While my imagination ran wild, my girlfriend sighed.

“They make love too much. They should stop making love. Look they’re making love again. What does it have to do with the story??” She suddenly looked at me and gave me this bewildered, annoyed stare, waiting for me to answer.

“Well,” I replied. “You make love when you love someone. You can’t remove that element from the story.”

“But it’s so unimportant!!” she said. “Who cares? It has become too much!” And just like that, she stood up and walked into the kitchen.

Now set on boycotting the show because of too much lovemaking, I followed her–I wasn’t good at resisting peer pressure at the time. “So what? Like this? You won’t watch because they were making love?”

“Yes. I’m tired of it,” she answered, and I could tell she wouldn’t change her mind anytime soon.

Great.

Meanwhile, my mother was in the kitchen and overheard us.

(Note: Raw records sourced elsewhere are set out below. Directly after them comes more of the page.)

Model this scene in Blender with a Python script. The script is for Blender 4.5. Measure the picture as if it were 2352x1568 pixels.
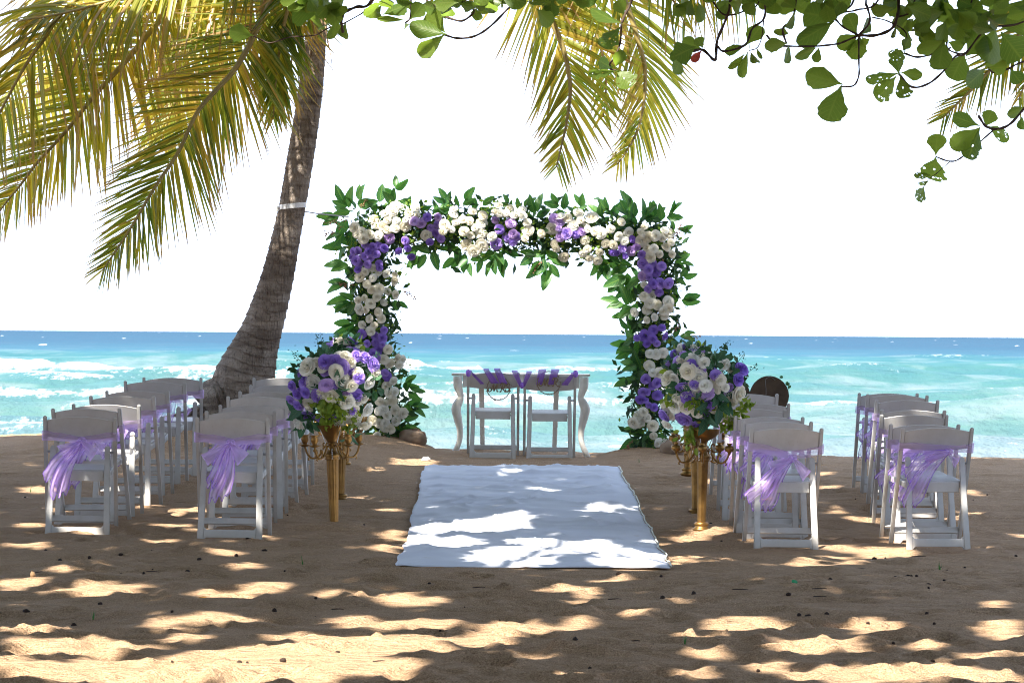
import bpy, bmesh, math, random
import numpy as np
from mathutils import Vector, Matrix, Euler

for o in list(bpy.data.objects): bpy.data.objects.remove(o)
scene = bpy.context.scene
COL = scene.collection
R = math.radians
rnd = random.Random(7)
nrg = np.random.default_rng(11)

# ------------------------------------------------------------------ camera
F = 7840.0            # focal length in units of a 2352 px wide frame
CAMH = 1.37
cam_d = bpy.data.cameras.new('camera'); cam = bpy.data.objects.new('camera', cam_d); COL.objects.link(cam)
cam_d.sensor_width = 36; cam_d.lens = 36 * F / 2352; cam_d.clip_start = .1; cam_d.clip_end = 200000
PITCH = math.atan(17.5 / F); ROLL = R(.414)
CR = Euler((math.pi / 2 - PITCH, 0, 0)).to_matrix() @ Matrix.Rotation(ROLL, 3, 'Z')
cam.matrix_world = Matrix.Translation((0, 0, CAMH)) @ CR.to_4x4()
scene.camera = cam
cam_d.dof.use_dof = True; cam_d.dof.focus_distance = 23.5; cam_d.dof.aperture_fstop = 16

# ------------------------------------------------------------------ light
SUN_EL, SUN_AZ = R(52), R(36)     # azimuth: from straight behind the camera towards its left
SD = Vector((-math.sin(SUN_AZ) * math.cos(SUN_EL), -math.cos(SUN_AZ) * math.cos(SUN_EL), math.sin(SUN_EL)))
world = bpy.data.worlds.new('World'); scene.world = world; world.use_nodes = True
wn = world.node_tree.nodes; wl = world.node_tree.links
bg = wn['Background']
sky = wn.new('ShaderNodeTexSky'); sky.sky_type = 'NISHITA'; sky.sun_disc = False
sky.sun_elevation = SUN_EL; sky.sun_rotation = math.atan2(SD.x, SD.y)
sky.air_density = 1.0; sky.dust_density = 1.0; sky.ozone_density = 1.0; sky.altitude = 0
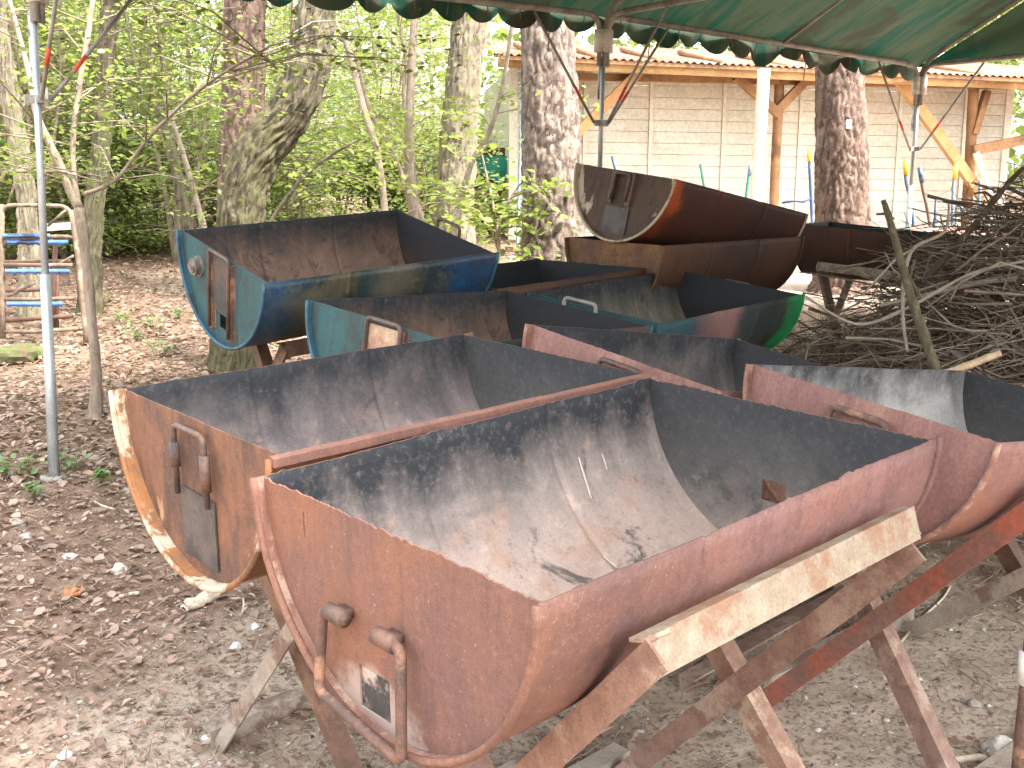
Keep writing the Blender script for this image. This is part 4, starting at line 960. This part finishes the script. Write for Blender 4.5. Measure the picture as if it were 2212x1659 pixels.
fill(sap_k, 26, 13, 19, -.64, .02)
fill(bush_k, 34, 9.8, 14, -.62, .02, rule=lambda x, y: not (-3.0 < x < -.9 and y < 10.4))
fill(tall_k, 11, 19, 27, -.66, .1)
fill(tall_k, 10, 17.5, 27, .1, .7)
fill(sap_k, 8, 13, 20, .47, .75, rule=lambda x, y: x > 6.9)
fill(bush_k, 6, 11, 16, .55, .8, rule=lambda x, y: x > 6.9)
n = 32000
az = rng.uniform(-.85, .85, n); rr = rng.uniform(27, 36, n); hh = 8.5*rng.random(n)**.95
X = np.sin(az)*rr; Y = np.cos(az)*rr
cl = np.array([mn.noise(Vector((a*.5, b*.5, c*.6))) for a, b, c in zip(X, Y, hh)])
k = cl > -.12; X, Y, hh = X[k], Y[k], hh[k]
V, F = leaves_np(np.stack([X, Y, hh+.6], 1), .6, rng.uniform(.22, .42, len(X)), .75)
tag(link('far_woods', np_mesh('far_woods', V, F, leaf_mat('leaf_far', (.11, .165, .05), (.19, .25, .085), .5))), kind='stuff')
# ------------------------------------------------------------------ the cream shed with its log porch
A0, B0_ = pix(1108, 330, 11.5), pix(2172, 345, 12.25)
UX = (B0_-A0); SW = UX.length; UX.normalize(); UH = Vector((UX.x, UX.y, 0)).normalized(); WN = Vector((UH.y, -UH.x, 0))      # WN: out of the wall, towards the tent
UPS = (Vector((0, 0, 1))-UX*UX.z).normalized()
def SH(x, y, w=0.0):
    """where the line of sight of a surveyed point meets the plane w metres in front of the shed wall"""
    q = ray(x, y); o = Vector((0, 0, CAMH)); t = ((A0+WN*w)-o).dot(WN)/q.dot(WN); return o+q*t
def UV(u, v, w=0.0): return A0+UX*u+UPS*v+WN*w
def uv(P): d = P-A0; return d.dot(UX), d.dot(UPS)
gA = ground(A0.x, A0.y); so = (A0.x, A0.y, gA)
shed = empty('shed', so, 'cream sided storage shed with log posts, log eave beam and red brown roof', 'shed')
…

Of course she asked the million dollar question: what did we understand as lovemaking?

My girlfriend responded, “You know, when a boy and a girl smooch each other for hours!”

“She’s right; it has become too much,” I added in a very serious tone. “Lovemaking is completely unnecessary. Let’s get to the point. Will the main guy die in this plane crash or not?”

And here we are. I must have used the “let’s make love” expression a million times as a kid and nobody ever corrected me. I never thought lovemaking could be anything else… until I turned twelve. Imagine the reaction when after five years my strong beliefs got crushed in a millisecond because of sex-ed classes. I thought I knew everything I needed to know about adulthood. Well, I certainly didn’t.

Sigh. Now I didn’t react so harshly when I learned Santa wasn’t real.